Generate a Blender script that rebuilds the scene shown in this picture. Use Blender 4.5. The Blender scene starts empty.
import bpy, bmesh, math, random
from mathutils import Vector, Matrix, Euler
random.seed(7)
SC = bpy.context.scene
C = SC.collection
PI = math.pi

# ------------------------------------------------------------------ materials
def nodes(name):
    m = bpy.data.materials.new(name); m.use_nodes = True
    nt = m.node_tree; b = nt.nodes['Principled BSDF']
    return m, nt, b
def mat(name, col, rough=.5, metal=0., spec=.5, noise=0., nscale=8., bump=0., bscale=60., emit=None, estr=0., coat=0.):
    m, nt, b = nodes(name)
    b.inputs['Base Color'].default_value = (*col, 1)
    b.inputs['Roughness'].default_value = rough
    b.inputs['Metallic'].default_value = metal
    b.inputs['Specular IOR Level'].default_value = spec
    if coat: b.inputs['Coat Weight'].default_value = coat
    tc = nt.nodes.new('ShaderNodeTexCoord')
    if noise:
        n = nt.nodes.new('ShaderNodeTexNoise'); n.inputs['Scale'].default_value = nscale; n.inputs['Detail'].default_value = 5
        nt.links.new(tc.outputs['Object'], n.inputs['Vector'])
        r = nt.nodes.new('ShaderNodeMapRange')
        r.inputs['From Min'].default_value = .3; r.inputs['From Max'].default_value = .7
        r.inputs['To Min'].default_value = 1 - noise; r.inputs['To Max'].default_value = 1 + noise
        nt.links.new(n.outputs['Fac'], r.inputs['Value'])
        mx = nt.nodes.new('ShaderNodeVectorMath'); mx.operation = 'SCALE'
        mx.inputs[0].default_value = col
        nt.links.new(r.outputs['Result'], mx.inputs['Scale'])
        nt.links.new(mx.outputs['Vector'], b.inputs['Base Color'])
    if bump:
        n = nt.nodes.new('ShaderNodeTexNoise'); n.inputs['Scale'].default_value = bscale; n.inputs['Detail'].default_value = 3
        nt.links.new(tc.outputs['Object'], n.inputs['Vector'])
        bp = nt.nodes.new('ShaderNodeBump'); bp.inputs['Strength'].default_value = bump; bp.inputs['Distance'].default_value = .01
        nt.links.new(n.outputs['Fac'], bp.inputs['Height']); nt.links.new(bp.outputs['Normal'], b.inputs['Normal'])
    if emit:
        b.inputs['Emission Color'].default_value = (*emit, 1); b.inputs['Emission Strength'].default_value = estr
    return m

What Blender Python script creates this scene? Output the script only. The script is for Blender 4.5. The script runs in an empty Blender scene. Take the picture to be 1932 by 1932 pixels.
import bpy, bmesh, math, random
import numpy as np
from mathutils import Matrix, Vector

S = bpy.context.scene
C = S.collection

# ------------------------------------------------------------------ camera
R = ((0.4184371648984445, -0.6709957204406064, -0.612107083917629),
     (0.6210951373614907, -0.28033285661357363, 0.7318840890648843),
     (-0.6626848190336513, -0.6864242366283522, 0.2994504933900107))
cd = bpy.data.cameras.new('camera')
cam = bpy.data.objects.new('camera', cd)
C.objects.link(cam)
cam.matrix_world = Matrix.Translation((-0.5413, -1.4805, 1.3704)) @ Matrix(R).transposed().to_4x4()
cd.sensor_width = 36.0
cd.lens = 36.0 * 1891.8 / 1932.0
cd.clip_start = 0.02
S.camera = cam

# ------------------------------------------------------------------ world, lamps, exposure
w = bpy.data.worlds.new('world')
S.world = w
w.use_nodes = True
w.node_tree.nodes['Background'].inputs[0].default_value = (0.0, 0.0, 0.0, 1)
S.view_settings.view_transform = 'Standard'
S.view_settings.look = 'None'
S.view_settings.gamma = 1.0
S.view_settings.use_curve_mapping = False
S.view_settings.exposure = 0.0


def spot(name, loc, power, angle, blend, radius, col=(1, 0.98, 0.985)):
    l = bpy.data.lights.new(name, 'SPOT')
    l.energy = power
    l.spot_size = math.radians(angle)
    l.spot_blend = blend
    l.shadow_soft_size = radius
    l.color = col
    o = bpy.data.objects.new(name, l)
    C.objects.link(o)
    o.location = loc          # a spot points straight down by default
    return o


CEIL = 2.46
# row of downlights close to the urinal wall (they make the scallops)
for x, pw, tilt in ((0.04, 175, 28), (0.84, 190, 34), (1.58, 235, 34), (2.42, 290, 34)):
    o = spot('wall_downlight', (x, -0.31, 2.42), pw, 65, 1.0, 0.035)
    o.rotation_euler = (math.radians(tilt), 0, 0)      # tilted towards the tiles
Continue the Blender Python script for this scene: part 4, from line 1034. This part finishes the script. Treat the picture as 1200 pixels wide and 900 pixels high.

• _What is asked_: Output the records above in their entirety, exactly.

• _Task solution_:
Generate a Blender script that rebuilds the scene shown in this picture. Use Blender 4.5. The Blender scene starts empty.
import bpy, bmesh, math, random
from mathutils import Vector, Matrix, Euler
random.seed(7)
SC = bpy.context.scene
C = SC.collection
PI = math.pi

# ------------------------------------------------------------------ materials
def nodes(name):
    m = bpy.data.materials.new(name); m.use_nodes = True
    nt = m.node_tree; b = nt.nodes['Principled BSDF']
    return m, nt, b
def mat(name, col, rough=.5, metal=0., spec=.5, noise=0., nscale=8., bump=0., bscale=60., emit=None, estr=0., coat=0.):
    m, nt, b = nodes(name)
    b.inputs['Base Color'].default_value = (*col, 1)
    b.inputs['Roughness'].default_value = rough
    b.inputs['Metallic'].default_value = metal
    b.inputs['Specular IOR Level'].default_value = spec
    if coat: b.inputs['Coat Weight'].default_value = coat
    tc = nt.nodes.new('ShaderNodeTexCoord')
    if noise:
        n = nt.nodes.new('ShaderNodeTexNoise'); n.inputs['Scale'].default_value = nscale; n.inputs['Detail'].default_value = 5
        nt.links.new(tc.outputs['Object'], n.inputs['Vector'])
        r = nt.nodes.new('ShaderNodeMapRange')
        r.inputs['From Min'].default_value = .3; r.inputs['From Max'].default_value = .7
        r.inputs['To Min'].default_value = 1 - noise; r.inputs['To Max'].default_value = 1 + noise
        nt.links.new(n.outputs['Fac'], r.inputs['Value'])
        mx = nt.nodes.new('ShaderNodeVectorMath'); mx.operation = 'SCALE'
        mx.inputs[0].default_value = col
        nt.links.new(r.outputs['Result'], mx.inputs['Scale'])
        nt.links.new(mx.outputs['Vector'], b.inputs['Base Color'])
    if bump:
        n = nt.nodes.new('ShaderNodeTexNoise'); n.inputs['Scale'].default_value = bscale; n.inputs['Detail'].default_value = 3
        nt.links.new(tc.outputs['Object'], n.inputs['Vector'])
        bp = nt.nodes.new('ShaderNodeBump'); bp.inputs['Strength'].default_value = bump; bp.inputs['Distance'].default_value = .01
        nt.links.new(n.outputs['Fac'], bp.inputs['Height']); nt.links.new(bp.outputs['Normal'], b.inputs['Normal'])
    if emit:
        b.inputs['Emission Color'].default_value = (*emit, 1); b.inputs['Emission Strength'].default_value = estr
    return m

What Blender Python script creates this scene? Output the script only. The script is for Blender 4.5. The script runs in an empty Blender scene. Take the picture to be 1932 by 1932 pixels.
import bpy, bmesh, math, random
import numpy as np
from mathutils import Matrix, Vector

S = bpy.context.scene
C = S.collection

# ------------------------------------------------------------------ camera
R = ((0.4184371648984445, -0.6709957204406064, -0.612107083917629),
     (0.6210951373614907, -0.28033285661357363, 0.7318840890648843),
     (-0.6626848190336513, -0.6864242366283522, 0.2994504933900107))
cd = bpy.data.cameras.new('camera')
cam = bpy.data.objects.new('camera', cd)
C.objects.link(cam)
cam.matrix_world = Matrix.Translation((-0.5413, -1.4805, 1.3704)) @ Matrix(R).transposed().to_4x4()
cd.sensor_width = 36.0
cd.lens = 36.0 * 1891.8 / 1932.0
cd.clip_start = 0.02
S.camera = cam

# ------------------------------------------------------------------ world, lamps, exposure
w = bpy.data.worlds.new('world')
S.world = w
w.use_nodes = True
w.node_tree.nodes['Background'].inputs[0].default_value = (0.0, 0.0, 0.0, 1)
S.view_settings.view_transform = 'Standard'
S.view_settings.look = 'None'
S.view_settings.gamma = 1.0
S.view_settings.use_curve_mapping = False
S.view_settings.exposure = 0.0


def spot(name, loc, power, angle, blend, radius, col=(1, 0.98, 0.985)):
    l = bpy.data.lights.new(name, 'SPOT')
    l.energy = power
    l.spot_size = math.radians(angle)
    l.spot_blend = blend
    l.shadow_soft_size = radius
    l.color = col
    o = bpy.data.objects.new(name, l)
    C.objects.link(o)
    o.location = loc          # a spot points straight down by default
    return o


CEIL = 2.46
# row of downlights close to the urinal wall (they make the scallops)
for x, pw, tilt in ((0.04, 175, 28), (0.84, 190, 34), (1.58, 235, 34), (2.42, 290, 34)):
    o = spot('wall_downlight', (x, -0.31, 2.42), pw, 65, 1.0, 0.035)
    o.rotation_euler = (math.radians(tilt), 0, 0)      # tilted towards the tiles
Continue the Blender Python script for this scene: part 4, from line 1034. This part finishes the script. Treat the picture as 1200 pixels wide and 900 pixels high.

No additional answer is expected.